As an aside, just before this picture was taken, we saw a woman "doing the wall" in a pair of high heels.

And, we're done. Homeward bound, we are.



P.S. -

Here's a piece of historical trivia for you. We gleaned this from our guides - who were all super, by the way. And, better yet, this is all true.

If you are old enough, you probably remember your mother telling you to eat all your supper. "There are starving children in China, you know."

Well, that was a true assessment. And, here's why.

The following occurred over several decades:

Back when the Communist revolution took place in China (1949) and Mao took over, he (and his government) wanted real socialism. This meant that everyone (except the "elites", of course) should earn the same pay. He wanted to have a "redistribution of the wealth" in China.

Back then the vast majority of Chinese were farmers - many still are today. Anyway, Mao, who now owned ALL property, allotted an equal amount of land to every farmer. He didn't "give" them the land, he just let them use it. Each farmer received the same pay - whether they worked hard or not.

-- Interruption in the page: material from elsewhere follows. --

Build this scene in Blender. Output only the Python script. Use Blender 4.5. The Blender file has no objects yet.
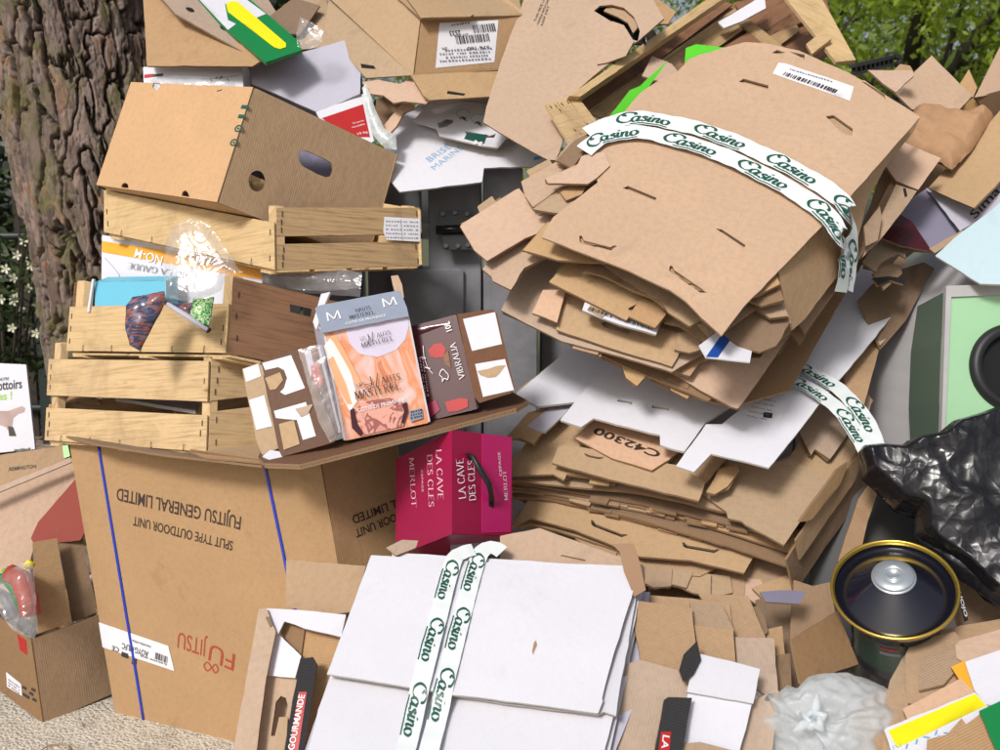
import bpy, math, random
import numpy as np
from mathutils import Vector as V, Matrix, noise
from mathutils.geometry import tessellate_polygon
sc = bpy.context.scene
COL = sc.collection
rnd = random.Random(7)
# ------------------------------------------------------------------ camera
FOC = 1000.0
TH = math.radians(8.3)
CAM = V((0, 0, 1.6))
FW = V((0, math.cos(TH), -math.sin(TH))); UP = V((0, math.sin(TH), math.cos(TH))); RT = V((1, 0, 0))
cd = bpy.data.cameras.new('camera'); cam = bpy.data.objects.new('camera', cd); COL.objects.link(cam)
cd.sensor_width = 36.0; cd.lens = 36.0; cd.clip_start = .05; cd.clip_end = 500; cd.dof.use_dof = True; cd.dof.focus_distance = 2.9; cd.dof.aperture_fstop = 4.5
cam.location = CAM; cam.rotation_euler = (math.pi/2 - TH, 0, 0)
sc.camera = cam
# ------------------------------------------------------------------ light
EL, AZ = math.radians(39), math.radians(-152)     # sun high, behind the camera's left shoulder
w = bpy.data.worlds.new('World'); sc.world = w; w.use_nodes = True
nt = w.node_tree; nt.nodes.clear()
sky = nt.nodes.new('ShaderNodeTexSky'); sky.sky_type = 'NISHITA'; sky.sun_disc = False
sky.sun_elevation = EL; sky.sun_rotation = AZ; sky.dust_density = 4.0; sky.air_density = 1.0; sky.ozone_density = .6
hs = nt.nodes.new('ShaderNodeHueSaturation'); hs.inputs['Saturation'].default_value = .55
bg = nt.nodes.new('ShaderNodeBackground'); bg.inputs['Strength'].default_value = .095
ow = nt.nodes.new('ShaderNodeOutputWorld')
nt.links.new(sky.outputs[0], hs.inputs['Color']); nt.links.new(hs.outputs[0], bg.inputs['Color']); nt.links.new(bg.outputs[0], ow.inputs[0])
sd = bpy.data.lights.new('sun', 'SUN'); so = bpy.data.objects.new('sun', sd); COL.objects.link(so)
sd.energy = 2.8; sd.angle = math.radians(12); sd.color = (1, .965, .92)
sdir = V((math.sin(AZ)*math.cos(EL), math.cos(AZ)*math.cos(EL), math.sin(EL)))
so.rotation_euler = sdir.to_track_quat('Z', 'Y').to_euler()
sc.view_settings.view_transform = 'Standard'; sc.view_settings.look = 'None'
sc.view_settings.exposure = -0.02; sc.view_settings.gamma = 1
sc.cycles.max_bounces = 8; sc.cycles.transparent_max_bounces = 12

def P(x, y, d):
    return CAM + d*(FW + RT*((x-500)/FOC) - UP*((y-375)/FOC))
# ------------------------------------------------------------------ planes
class Plane:
    def __init__(s, p0, p1, p2, inside=None, warp=0.0, seed=0, taper=None):
        p0, p1, p2 = [P(*q) if not isinstance(q, V) else q for q in (p0, p1, p2)]
        s.O = p0; s.X = (p1-p0).normalized(); s.N = s.X.cross(p2-p0).normalized()
        ref = (CAM-p0) if inside is None else (p0-inside)
        if s.N.dot(ref) < 0: s.N = -s.N
        s.Y = s.N.cross(s.X); s.warp = warp; s.seed = seed; s.taper = taper; s.bend = None; s.folds = []
    def to2(s, w): r = w-s.O; return (r.dot(s.X), r.dot(s.Y))
    def hit(s, x, y, lift=0):
        d = FW + RT*((x-500)/FOC) - UP*((y-375)/FOC)
        o = s.O + s.N*lift
        return CAM + d*((o-CAM).dot(s.N)/d.dot(s.N))
    def px(s, x, y, lift=0): return s.to2(s.hit(x, y, lift))
    def disp(s, u, v):
        if s.taper:
            W, H = s.taper; f = max(0, min(1, 16*(u/W)*(1-u/W)*(v/H)*(1-v/H))) if W*H else 0
        else: f = 1
        o = 0
        if s.warp: o = s.warp*f*(noise.noise(V((u*3.1, v*3.1, s.seed*7.3)))+.18*noise.noise(V((u*9, v*9, s.seed*3.3+9))))
        if s.bend: o += s.bend[0]*(u-s.bend[2])**2 + s.bend[1]*(v-s.bend[3])**2
        for (a, n, k) in s.folds:
            dd = (u-a[0])*n[0]+(v-a[1])*n[1]
            if dd > 0: o += k*dd
        return o
    def fold(s, p, q, k):
        a, b = s.px(*p), s.px(*q); L = math.hypot(b[0]-a[0], b[1]-a[1]); s.folds.append((a, (-(b[1]-a[1])/L, (b[0]-a[0])/L), k)); return s
    def at(s, u, v, lift=0): return s.O + s.X*u + s.Y*v + s.N*(lift + s.disp(u, v))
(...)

Pretty soon the industrious farmers saw that the lazy ones were getting the same rewards as they. So, the industrious farmers stopped working. They didn't exactly "go on strike" - they just acted the same as the lazy farmers.

It wasn't long before famine ensued across China. And, there really were "starving children in China".

Of course it wasn't quite as simple as all that. Click Here for a none too appetizing look into Mao Zedong's "activities" during the period. Mao is reputed to have been the greatest mass murderer in the history of the world. Mao's slogan for his Communistic approach, "The Great Leap Forward." (like many who have used the word "Forward" in their slogans) didn't exactly have the best outcome.

Well, it didn't take too very long before Mao and the government said, "Hold on a moment! This isn't exactly working out as we thought it would."

So, they revised the "plan". What they did then was to actually GIVE the land to the farmers and told them that their pay would be based on what they produced.

After some more time, the industrious farmers were producing like crazy and the lazy ones were, well, still lazy. The lazy farmers either sold or leased their land to the industrious ones - AND, capitalism in China was off and running even though China was/is a communistic country.

The famine disappeared, of course.

True and full socialism has never worked and it never will. The Chinese are living proof.